Was die Lage noch gefährlicher macht: Die beiden Staaten reden immer weniger miteinander. Selbst militärische Vertreter, die sich schon seit Jahren im Hintergrund austauschen, kommunizieren offenbar mittlerweile viel seltener. Genau das will nun aber US-Außenminister Antony Blinken ändern. Er bricht, heute, Freitag, nach China auf, um dort am Sonntag und Montag hochrangige Vertreter zu treffen. Hohe Erwartungen an den Besuch haben die USA schon vor dem Beginn der Reise zurückgeschraubt: Man rechne nicht mit irgendeiner Form eines Durchbruchs in den Streitpunkten der beiden Länder. Vielmehr gehe es darum, offene Kommunikationskanäle zu schaffen, damit sich der Wettstreit zwischen den beiden Ländern nicht zu einem Konflikt hochschraube. "Intensiver Wettbewerb erfordert intensive Diplomatie, wenn wir mit Spannungen fertig werden wollen", sagt ein US-Vertreter.

Positionen liegen ganz weit auseinander

Dass aber Blinken China überhaupt besucht, kann schon als zumindest leichtes Zeichen der Entspannung gewertet werden. Es ist dies nämlich der erste Besuch eines US-Außenministers in China seit 2018, und seit dem Amtsantritt von Präsident Joe Biden war noch kein höherrangiges Mitglied des Kabinetts in der Volksrepublik.

Der 61-Jährige hätte schon im Februar nach China reisen sollen. Dieser Besuch wurde aber kurzfristig abgesagt, nachdem das US-Militär einen mutmaßlichen chinesischen Spionageballon vor der amerikanischen Küste abgeschossen hatte. China sprach von einem zivil genutzten Ballon und einer Überreaktion.

Immer wieder heizt sich die Stimmung zwischen den beiden Großmächten wegen derartiger Vorfälle auf - zuletzt warfen die USA der Volksrepublik vor, von Kuba aus Spionage zu betreiben. Und in den großen politischen Streitfragen sind die Positionen so weit auseinander, dass es schwer vorstellbar ist, wie hier ein Konsens möglich sein soll.

Beispiel Taiwan: China betrachtet die demokratisch regierte Insel als abtrünnige Provinz und vor allem als interne Angelegenheit. US-Präsident Joe Biden hat Taiwan hingegen die Solidarität der USA versprochen.

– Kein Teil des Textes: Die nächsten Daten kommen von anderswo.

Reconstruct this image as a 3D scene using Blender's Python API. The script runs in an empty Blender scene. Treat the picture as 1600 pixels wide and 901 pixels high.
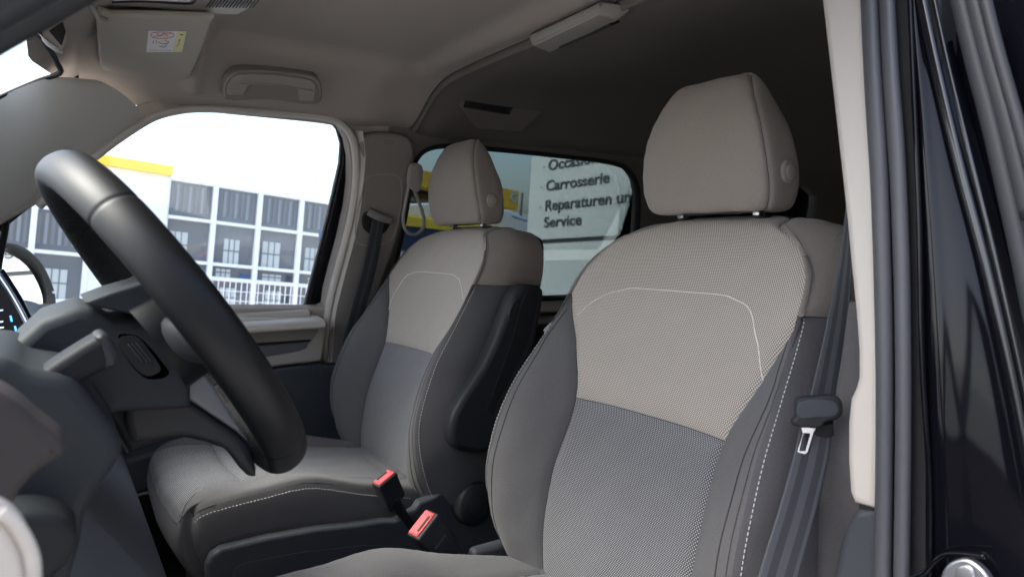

Beispiel Südchinesisches Meer: China stellt hier gegenüber anderen Anrainerstaaten Gebietsansprüche. Die USA wiederum sehen sich als Garant des freien Schiffverkehrs. Aus der Sicht Pekings haben sie aber in den Gewässern rund um China nichts zu suchen, sondern würden sich durch ihre Präsenz in Chinas Kerninteressen einmischen. Und auch den Ukraine-Krieg hat China nie verurteilt, sondern pflegt weiter enge Kontakte mit Moskau.

Außerdem buhlen sowohl Peking als auch Washington um Einfluss in verschiedenen Staaten, besonders in der Pazifikregion. Diese bemühen sich oft, einen Doppelweg zu gehen: Die Philippinen, Vietnam, Thailand oder Indonesien versuchen, mit beiden Großmächten im Austausch zu stehen, ohne zu sehr auf eine Seite zu rücken. Wobei gerade Länder wie die Philippinen, die sich im Südchinesischen Meer in Territorialstreitigkeiten mit China befinden, auch militärisch mit den USA kooperieren.

Einer der wenigen versöhnlichen Töne kam vom ehemaligen chinesischen Botschafter in den USA, Qin Gang, bei seinem Abschied. "Die Welt ist groß genug, dass beide, China und die USA, sich entwickeln und gedeihen können", schrieb er in der "Washington Post". Wenn dem so ist, dann ist aber noch nicht ganz klar, wie der Raum zwischen den beiden Großmächten künftig abgegrenzt werden soll.